> **STORED DATA**
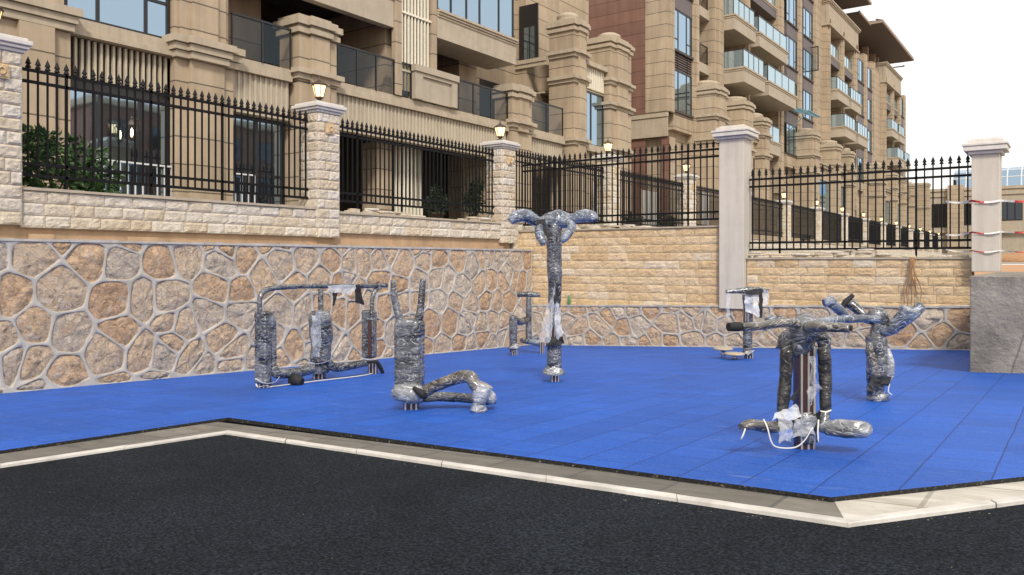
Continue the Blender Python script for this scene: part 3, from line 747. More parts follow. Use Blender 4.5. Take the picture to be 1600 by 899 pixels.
# cross walls between the bays
for y0, y1, x in ((-6, 7.55, -16.05), (9.85, 11.2, -16.02), (16.68, 18.5, -16.35)):
    pbox('cross_wall', 'clad', A, [(-19 if y0 < 12 else -17.3, x if y0 < 12 else -16.7, y0, y1 if y0 < 12 else 17.3, .9, 3.5), (-19, x, y0, y1, 4.62, 14)])
pbox('inner_pier', 'clad', A, [(-18.9, -17.6, 12.2, 13.3, 4.62, 14), (-18.9, -17.6, 21.6, 22.6, 4.62, 14), (-18.9,-16.3,13.1,14.2,.9,4.44), (-17.7,-16.5,22.0,22.9,.9,4.44)])
# bay with the glazed door behind the bush
m = MB(); mould(m, -15.8, -3, 7.56, 4.42, 4.86, -16.2); m.build('moulding', M['trim'], A)
pbox('pilaster', 'clad', A, [(-16.1, -15.86, 6.3, 7.58, .9, 4.41), (-15.9, -15.74, 6.62, 7.24, .9, 4.41)])
pbox('pilaster', 'clad', A, [(-16.1, -15.9, 9.8, 11.25, .9, 4.41), (-15.92, -15.8, 10.1, 10.95, .9, 4.41), (-16.1, -15.95, 9.95, 11.1, 4.9, 14), (-15.97, -15.88, 10.2, 10.85, 4.9, 14)])
m = MB(); mould(m, -15.82, 9.8, 11.25, 4.42, 4.88, -16.2); mould(m, -15.72, 10.1, 10.95, 4.421, 4.879, -16.0); m.build('moulding', M['trim'], A)
slats(A, -16.12, 7.62, 9.78, 3.64, 4.42, .127, .05)
pbox('sill', 'trim', A, [(-16.5, -16.0, 7.56, 9.82, 4.55, 4.78), (-16.5, -15.93, 7.56, 9.82, 4.44, 4.54)])
pbox('lintel', 'frame', A, (-16.5, -16.2, 7.56, 9.84, 3.5, 3.63))
window(A, -16.15, 7.56, 9.84, .95, 3.5, (.28, .33, .70, .97), 'winglass', [(.70, 1, .42)], .07)
window(A, -16.15, 7.6, 9.82, 4.8, 7.3, (.30, .76), 'winglass', [(.76, 1, .32)], .065)
# balcony bays
for (y0, y1) in ((11.26, 13.0), (14.42, 22.3)):
    m = MB(); m.box(-16.3, -16.0, y0, y1, 4.62, 4.78); m.box(-16.3, -15.95, y0, y1, 4.47, 4.61); m.box(-16.3, -16.02, y0, y1, 3.50, 3.62); m.build('sill', M['trim'], A)
    slats(A, -16.05, y0+.02, y1-.02, 3.62, 4.46, .15, .055, dep=.025)
window(A, -16.3, 11.4, 13.0, .95, 3.5, (.5,), 'winglass', [(.5, 1, .45)], .07)
window(A, -18.95, 11.3, 12.1, 4.62, 7.0, (.5,), 'darkglass'); window(A, -18.95, 14.5, 16.4, 4.62, 7.0, (.33, .66), 'darkglass'); window(A, -18.95, 18.9, 21.4, 4.62, 7.0, (.5,), 'darkglass')
window(A, -18.95, 14.5, 16.5, .95, 3.4, (.5,), 'darkglass')
slats(A, -16.75, 17.5, 18.8, .95, 3.5, .16, .06, 'louvre_bar', True)
railing(A, -16.0, 11.28, 12.98, 4.78, 5.80, 2); railing(A, -16.0, 14.5, 17.4, 4.78, 5.80, 4); railing(A, -16.0, 19.4, 22.28, 4.78, 5.80, 3)
capped_pier(A, -15.85, 13.12, 14.36, 4.5, 5.74, -16.6, False, (4.84,)); pbox('pilaster', 'clad', A, [(-16.5, -15.85, 13.12, 14.36, .9, 4.49), (-15.9, -15.75, 13.45, 14.05, .9, 4.49)])
for k, z in enumerate((7.72, 10.72, 13.72)):                          # upper fascias
    m = MB(); m.box(-16.25, -16.0, 11.26, 16.66, z-1.0, z-.22); m.build('fascia', M['fascia'], A)
    m = MB(); mould(m, -16.0, 11.26, 16.66, z-.22, z, -16.25, (.03,.06,.10), False); m.build('moulding', M['trim'], A)
    m = MB(); m.box(-17.2, -15.95, 18.52, 22.72, z-.86, z-.22); m.build('fascia', M['fascia'], A)
    m = MB(); mould(m, -15.95, 18.52, 22.72, z-.22, z, -17.2, (.03,.07,.11), False); m.build('moulding', M['trim'], A)
    if k < 2:
        window(A, -16.0, 18.56, 22.66, z+.02, z+2.1, (.17, .36, .53, .79), 'winglass')
        railing(A, -16.0, 11.28, 16.6, z, z+1.05, 5)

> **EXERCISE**
Quote in full the listing given above; the images are to be left out.

> **TASK SOLUTION**
Continue the Blender Python script for this scene: part 3, from line 747. More parts follow. Use Blender 4.5. Take the picture to be 1600 by 899 pixels.
# cross walls between the bays
for y0, y1, x in ((-6, 7.55, -16.05), (9.85, 11.2, -16.02), (16.68, 18.5, -16.35)):
    pbox('cross_wall', 'clad', A, [(-19 if y0 < 12 else -17.3, x if y0 < 12 else -16.7, y0, y1 if y0 < 12 else 17.3, .9, 3.5), (-19, x, y0, y1, 4.62, 14)])
pbox('inner_pier', 'clad', A, [(-18.9, -17.6, 12.2, 13.3, 4.62, 14), (-18.9, -17.6, 21.6, 22.6, 4.62, 14), (-18.9,-16.3,13.1,14.2,.9,4.44), (-17.7,-16.5,22.0,22.9,.9,4.44)])
# bay with the glazed door behind the bush
m = MB(); mould(m, -15.8, -3, 7.56, 4.42, 4.86, -16.2); m.build('moulding', M['trim'], A)
pbox('pilaster', 'clad', A, [(-16.1, -15.86, 6.3, 7.58, .9, 4.41), (-15.9, -15.74, 6.62, 7.24, .9, 4.41)])
pbox('pilaster', 'clad', A, [(-16.1, -15.9, 9.8, 11.25, .9, 4.41), (-15.92, -15.8, 10.1, 10.95, .9, 4.41), (-16.1, -15.95, 9.95, 11.1, 4.9, 14), (-15.97, -15.88, 10.2, 10.85, 4.9, 14)])
m = MB(); mould(m, -15.82, 9.8, 11.25, 4.42, 4.88, -16.2); mould(m, -15.72, 10.1, 10.95, 4.421, 4.879, -16.0); m.build('moulding', M['trim'], A)
slats(A, -16.12, 7.62, 9.78, 3.64, 4.42, .127, .05)
pbox('sill', 'trim', A, [(-16.5, -16.0, 7.56, 9.82, 4.55, 4.78), (-16.5, -15.93, 7.56, 9.82, 4.44, 4.54)])
pbox('lintel', 'frame', A, (-16.5, -16.2, 7.56, 9.84, 3.5, 3.63))
window(A, -16.15, 7.56, 9.84, .95, 3.5, (.28, .33, .70, .97), 'winglass', [(.70, 1, .42)], .07)
window(A, -16.15, 7.6, 9.82, 4.8, 7.3, (.30, .76), 'winglass', [(.76, 1, .32)], .065)
# balcony bays
for (y0, y1) in ((11.26, 13.0), (14.42, 22.3)):
    m = MB(); m.box(-16.3, -16.0, y0, y1, 4.62, 4.78); m.box(-16.3, -15.95, y0, y1, 4.47, 4.61); m.box(-16.3, -16.02, y0, y1, 3.50, 3.62); m.build('sill', M['trim'], A)
    slats(A, -16.05, y0+.02, y1-.02, 3.62, 4.46, .15, .055, dep=.025)
window(A, -16.3, 11.4, 13.0, .95, 3.5, (.5,), 'winglass', [(.5, 1, .45)], .07)
window(A, -18.95, 11.3, 12.1, 4.62, 7.0, (.5,), 'darkglass'); window(A, -18.95, 14.5, 16.4, 4.62, 7.0, (.33, .66), 'darkglass'); window(A, -18.95, 18.9, 21.4, 4.62, 7.0, (.5,), 'darkglass')
window(A, -18.95, 14.5, 16.5, .95, 3.4, (.5,), 'darkglass')
slats(A, -16.75, 17.5, 18.8, .95, 3.5, .16, .06, 'louvre_bar', True)
railing(A, -16.0, 11.28, 12.98, 4.78, 5.80, 2); railing(A, -16.0, 14.5, 17.4, 4.78, 5.80, 4); railing(A, -16.0, 19.4, 22.28, 4.78, 5.80, 3)
capped_pier(A, -15.85, 13.12, 14.36, 4.5, 5.74, -16.6, False, (4.84,)); pbox('pilaster', 'clad', A, [(-16.5, -15.85, 13.12, 14.36, .9, 4.49), (-15.9, -15.75, 13.45, 14.05, .9, 4.49)])
for k, z in enumerate((7.72, 10.72, 13.72)):                          # upper fascias
    m = MB(); m.box(-16.25, -16.0, 11.26, 16.66, z-1.0, z-.22); m.build('fascia', M['fascia'], A)
    m = MB(); mould(m, -16.0, 11.26, 16.66, z-.22, z, -16.25, (.03,.06,.10), False); m.build('moulding', M['trim'], A)
    m = MB(); m.box(-17.2, -15.95, 18.52, 22.72, z-.86, z-.22); m.build('fascia', M['fascia'], A)
    m = MB(); mould(m, -15.95, 18.52, 22.72, z-.22, z, -17.2, (.03,.07,.11), False); m.build('moulding', M['trim'], A)
    if k < 2:
        window(A, -16.0, 18.56, 22.66, z+.02, z+2.1, (.17, .36, .53, .79), 'winglass')
        railing(A, -16.0, 11.28, 16.6, z, z+1.05, 5)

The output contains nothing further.